◆ Stored data ◆
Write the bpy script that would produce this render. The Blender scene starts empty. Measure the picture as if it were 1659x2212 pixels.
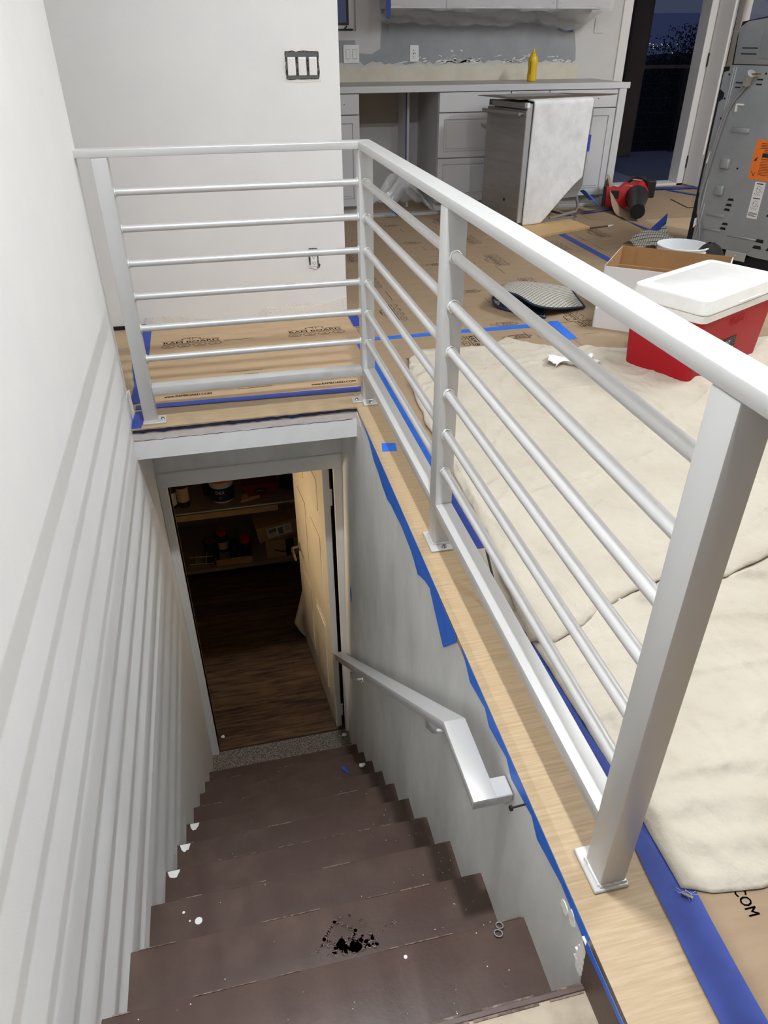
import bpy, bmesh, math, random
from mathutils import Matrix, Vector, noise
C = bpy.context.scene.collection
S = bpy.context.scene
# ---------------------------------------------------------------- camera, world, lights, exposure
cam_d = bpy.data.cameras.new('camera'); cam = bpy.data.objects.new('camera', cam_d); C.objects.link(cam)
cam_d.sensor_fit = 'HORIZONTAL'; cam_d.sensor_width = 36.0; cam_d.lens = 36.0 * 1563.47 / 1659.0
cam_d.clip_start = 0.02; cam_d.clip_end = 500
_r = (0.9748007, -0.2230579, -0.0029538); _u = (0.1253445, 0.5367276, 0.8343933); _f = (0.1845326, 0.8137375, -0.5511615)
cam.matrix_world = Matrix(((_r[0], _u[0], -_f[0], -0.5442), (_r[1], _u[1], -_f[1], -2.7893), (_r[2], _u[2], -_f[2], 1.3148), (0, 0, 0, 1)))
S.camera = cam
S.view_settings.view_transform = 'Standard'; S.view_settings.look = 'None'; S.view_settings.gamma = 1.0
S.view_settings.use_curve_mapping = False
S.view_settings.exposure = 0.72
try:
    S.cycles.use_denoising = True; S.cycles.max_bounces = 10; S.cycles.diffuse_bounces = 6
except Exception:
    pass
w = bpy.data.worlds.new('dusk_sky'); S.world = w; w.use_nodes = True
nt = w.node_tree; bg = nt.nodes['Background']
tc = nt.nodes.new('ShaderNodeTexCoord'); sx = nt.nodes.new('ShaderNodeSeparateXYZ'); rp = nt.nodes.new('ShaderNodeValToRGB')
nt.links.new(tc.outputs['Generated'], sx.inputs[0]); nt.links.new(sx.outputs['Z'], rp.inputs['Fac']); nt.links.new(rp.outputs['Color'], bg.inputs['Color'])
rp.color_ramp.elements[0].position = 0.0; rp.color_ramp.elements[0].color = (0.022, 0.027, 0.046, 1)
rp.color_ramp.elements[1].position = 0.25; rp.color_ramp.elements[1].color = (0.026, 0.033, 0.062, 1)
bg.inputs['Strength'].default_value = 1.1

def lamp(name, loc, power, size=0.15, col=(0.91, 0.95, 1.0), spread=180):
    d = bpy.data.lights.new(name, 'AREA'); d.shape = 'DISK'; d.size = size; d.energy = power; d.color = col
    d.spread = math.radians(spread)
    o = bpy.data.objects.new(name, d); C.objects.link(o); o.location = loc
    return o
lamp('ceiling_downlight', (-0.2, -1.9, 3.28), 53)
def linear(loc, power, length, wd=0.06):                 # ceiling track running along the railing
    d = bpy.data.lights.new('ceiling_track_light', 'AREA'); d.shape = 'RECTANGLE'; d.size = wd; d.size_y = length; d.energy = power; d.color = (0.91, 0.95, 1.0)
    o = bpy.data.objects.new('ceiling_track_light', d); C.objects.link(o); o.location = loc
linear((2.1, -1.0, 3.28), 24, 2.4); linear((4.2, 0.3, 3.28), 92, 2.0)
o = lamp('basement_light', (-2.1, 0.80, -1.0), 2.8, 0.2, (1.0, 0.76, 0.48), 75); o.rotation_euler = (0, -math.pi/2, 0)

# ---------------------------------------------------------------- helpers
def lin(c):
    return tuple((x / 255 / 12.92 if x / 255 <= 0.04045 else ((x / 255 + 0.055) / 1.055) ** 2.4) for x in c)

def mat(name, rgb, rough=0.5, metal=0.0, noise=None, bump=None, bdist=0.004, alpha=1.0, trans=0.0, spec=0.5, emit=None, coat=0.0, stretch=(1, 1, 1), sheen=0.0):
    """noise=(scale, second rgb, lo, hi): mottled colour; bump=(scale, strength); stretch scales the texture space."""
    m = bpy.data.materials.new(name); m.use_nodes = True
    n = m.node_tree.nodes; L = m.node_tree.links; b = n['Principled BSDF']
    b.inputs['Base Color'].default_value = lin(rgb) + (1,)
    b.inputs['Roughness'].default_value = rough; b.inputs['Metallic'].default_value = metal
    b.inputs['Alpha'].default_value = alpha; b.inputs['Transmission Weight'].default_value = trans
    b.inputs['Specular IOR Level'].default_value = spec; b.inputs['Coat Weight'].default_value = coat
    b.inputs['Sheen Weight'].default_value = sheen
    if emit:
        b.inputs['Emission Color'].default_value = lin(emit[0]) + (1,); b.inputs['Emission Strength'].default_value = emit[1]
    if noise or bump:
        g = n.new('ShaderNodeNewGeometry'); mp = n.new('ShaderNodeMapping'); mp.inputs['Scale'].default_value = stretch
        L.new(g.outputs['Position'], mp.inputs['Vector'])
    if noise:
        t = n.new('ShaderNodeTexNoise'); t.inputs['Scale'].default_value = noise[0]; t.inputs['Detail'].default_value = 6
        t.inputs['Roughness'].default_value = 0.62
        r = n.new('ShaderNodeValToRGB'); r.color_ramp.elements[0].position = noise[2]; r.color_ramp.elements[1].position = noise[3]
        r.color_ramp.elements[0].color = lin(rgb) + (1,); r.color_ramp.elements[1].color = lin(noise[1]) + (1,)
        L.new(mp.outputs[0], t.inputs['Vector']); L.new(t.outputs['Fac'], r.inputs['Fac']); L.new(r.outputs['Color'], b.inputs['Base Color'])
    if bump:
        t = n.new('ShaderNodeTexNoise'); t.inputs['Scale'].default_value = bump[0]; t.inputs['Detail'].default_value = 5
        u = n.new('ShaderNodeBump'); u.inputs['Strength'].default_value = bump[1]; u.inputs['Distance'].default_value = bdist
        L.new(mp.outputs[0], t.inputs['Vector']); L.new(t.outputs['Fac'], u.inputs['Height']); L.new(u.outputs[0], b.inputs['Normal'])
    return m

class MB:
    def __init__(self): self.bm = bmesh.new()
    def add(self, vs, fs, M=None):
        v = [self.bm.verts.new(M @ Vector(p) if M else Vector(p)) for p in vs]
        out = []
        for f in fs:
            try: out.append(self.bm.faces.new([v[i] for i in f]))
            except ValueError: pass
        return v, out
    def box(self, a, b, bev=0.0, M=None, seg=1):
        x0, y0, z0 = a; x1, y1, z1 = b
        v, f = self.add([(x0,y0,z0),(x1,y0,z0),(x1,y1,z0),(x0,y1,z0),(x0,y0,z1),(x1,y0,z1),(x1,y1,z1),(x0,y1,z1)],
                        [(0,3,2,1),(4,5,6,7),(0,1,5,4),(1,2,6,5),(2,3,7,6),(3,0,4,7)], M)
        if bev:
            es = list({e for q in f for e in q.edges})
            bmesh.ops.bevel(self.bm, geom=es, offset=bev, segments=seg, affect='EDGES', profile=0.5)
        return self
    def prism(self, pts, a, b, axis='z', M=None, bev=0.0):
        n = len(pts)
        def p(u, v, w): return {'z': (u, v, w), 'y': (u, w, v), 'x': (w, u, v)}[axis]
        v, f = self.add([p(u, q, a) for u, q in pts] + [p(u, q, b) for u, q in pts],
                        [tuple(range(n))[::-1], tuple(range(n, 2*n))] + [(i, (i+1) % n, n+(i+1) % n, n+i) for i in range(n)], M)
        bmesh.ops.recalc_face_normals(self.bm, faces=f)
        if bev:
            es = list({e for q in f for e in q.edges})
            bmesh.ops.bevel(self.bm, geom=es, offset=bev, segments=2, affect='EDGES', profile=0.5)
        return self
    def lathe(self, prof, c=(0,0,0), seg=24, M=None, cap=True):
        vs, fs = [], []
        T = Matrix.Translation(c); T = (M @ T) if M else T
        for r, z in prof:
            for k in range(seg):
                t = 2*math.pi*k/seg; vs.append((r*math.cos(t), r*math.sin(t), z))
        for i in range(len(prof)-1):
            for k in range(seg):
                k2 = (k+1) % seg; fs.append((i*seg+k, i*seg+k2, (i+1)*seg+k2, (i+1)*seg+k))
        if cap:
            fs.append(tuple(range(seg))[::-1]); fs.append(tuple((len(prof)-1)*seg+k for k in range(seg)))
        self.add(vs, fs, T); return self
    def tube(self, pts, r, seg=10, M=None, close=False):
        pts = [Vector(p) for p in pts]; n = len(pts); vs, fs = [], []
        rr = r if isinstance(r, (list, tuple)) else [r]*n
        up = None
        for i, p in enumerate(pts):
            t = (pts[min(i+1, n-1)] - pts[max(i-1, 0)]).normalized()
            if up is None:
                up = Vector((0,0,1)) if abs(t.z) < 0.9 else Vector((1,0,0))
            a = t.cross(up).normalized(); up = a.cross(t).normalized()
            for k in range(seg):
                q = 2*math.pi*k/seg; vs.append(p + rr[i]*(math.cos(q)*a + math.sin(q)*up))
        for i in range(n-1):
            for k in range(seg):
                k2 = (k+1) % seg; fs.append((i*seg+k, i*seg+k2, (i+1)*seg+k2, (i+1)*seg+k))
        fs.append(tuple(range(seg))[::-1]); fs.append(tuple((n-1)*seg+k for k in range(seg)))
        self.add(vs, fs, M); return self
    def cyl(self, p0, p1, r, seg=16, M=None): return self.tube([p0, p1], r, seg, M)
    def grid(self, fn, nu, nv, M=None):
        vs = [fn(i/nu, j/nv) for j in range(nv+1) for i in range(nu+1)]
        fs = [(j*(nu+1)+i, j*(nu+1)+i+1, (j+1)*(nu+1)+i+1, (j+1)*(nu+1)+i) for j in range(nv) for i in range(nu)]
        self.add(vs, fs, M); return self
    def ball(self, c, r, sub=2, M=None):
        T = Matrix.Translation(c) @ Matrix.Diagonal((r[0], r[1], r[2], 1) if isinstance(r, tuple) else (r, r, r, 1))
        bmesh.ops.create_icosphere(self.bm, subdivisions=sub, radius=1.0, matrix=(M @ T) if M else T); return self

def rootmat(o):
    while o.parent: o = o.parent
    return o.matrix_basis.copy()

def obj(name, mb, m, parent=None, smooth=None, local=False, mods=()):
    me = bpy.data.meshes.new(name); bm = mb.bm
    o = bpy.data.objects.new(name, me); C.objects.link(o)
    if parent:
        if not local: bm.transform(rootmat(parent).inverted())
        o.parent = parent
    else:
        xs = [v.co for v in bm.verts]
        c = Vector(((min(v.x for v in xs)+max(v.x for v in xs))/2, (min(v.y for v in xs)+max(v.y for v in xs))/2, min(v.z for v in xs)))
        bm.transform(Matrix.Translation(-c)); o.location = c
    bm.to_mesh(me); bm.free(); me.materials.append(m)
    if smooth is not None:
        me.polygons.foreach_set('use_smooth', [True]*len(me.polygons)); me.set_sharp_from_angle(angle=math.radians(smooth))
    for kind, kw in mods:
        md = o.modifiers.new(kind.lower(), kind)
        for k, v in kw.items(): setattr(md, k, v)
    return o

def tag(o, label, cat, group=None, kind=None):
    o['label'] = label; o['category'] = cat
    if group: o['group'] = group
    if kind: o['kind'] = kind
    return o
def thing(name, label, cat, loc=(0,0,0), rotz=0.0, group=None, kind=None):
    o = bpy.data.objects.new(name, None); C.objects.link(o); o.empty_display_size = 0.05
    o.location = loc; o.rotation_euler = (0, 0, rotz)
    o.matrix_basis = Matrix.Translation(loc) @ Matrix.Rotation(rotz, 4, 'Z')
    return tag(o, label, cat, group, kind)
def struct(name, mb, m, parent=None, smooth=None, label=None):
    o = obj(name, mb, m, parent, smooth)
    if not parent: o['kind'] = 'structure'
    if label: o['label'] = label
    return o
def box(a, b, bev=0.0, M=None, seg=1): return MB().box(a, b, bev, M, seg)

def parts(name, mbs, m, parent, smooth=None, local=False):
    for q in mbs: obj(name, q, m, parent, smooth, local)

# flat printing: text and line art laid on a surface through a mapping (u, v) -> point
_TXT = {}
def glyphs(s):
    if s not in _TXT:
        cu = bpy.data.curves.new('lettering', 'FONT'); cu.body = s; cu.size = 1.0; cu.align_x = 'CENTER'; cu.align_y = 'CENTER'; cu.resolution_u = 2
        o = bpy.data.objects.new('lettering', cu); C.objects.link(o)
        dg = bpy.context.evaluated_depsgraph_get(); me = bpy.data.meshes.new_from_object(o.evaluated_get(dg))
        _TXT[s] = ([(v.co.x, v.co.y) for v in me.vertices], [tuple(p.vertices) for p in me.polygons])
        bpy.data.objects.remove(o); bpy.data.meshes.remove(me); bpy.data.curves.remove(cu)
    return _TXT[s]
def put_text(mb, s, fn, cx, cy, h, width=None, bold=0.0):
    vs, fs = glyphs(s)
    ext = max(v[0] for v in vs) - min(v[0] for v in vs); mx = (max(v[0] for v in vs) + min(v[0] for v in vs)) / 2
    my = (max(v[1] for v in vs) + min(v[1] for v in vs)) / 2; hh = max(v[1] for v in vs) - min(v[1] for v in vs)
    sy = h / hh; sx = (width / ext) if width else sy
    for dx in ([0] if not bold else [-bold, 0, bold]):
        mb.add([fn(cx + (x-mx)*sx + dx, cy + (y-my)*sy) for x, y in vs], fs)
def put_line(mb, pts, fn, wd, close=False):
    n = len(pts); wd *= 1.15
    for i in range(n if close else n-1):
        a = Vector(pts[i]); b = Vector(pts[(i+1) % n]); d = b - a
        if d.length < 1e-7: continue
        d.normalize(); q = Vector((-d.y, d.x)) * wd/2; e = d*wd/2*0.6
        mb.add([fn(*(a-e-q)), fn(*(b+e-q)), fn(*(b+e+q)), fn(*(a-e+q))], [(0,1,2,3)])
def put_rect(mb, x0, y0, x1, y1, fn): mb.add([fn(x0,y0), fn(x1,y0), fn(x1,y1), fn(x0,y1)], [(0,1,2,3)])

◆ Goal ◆
Return the number of lines that include the word "scene", and nothing else.

◆ Solution to the exercise ◆
3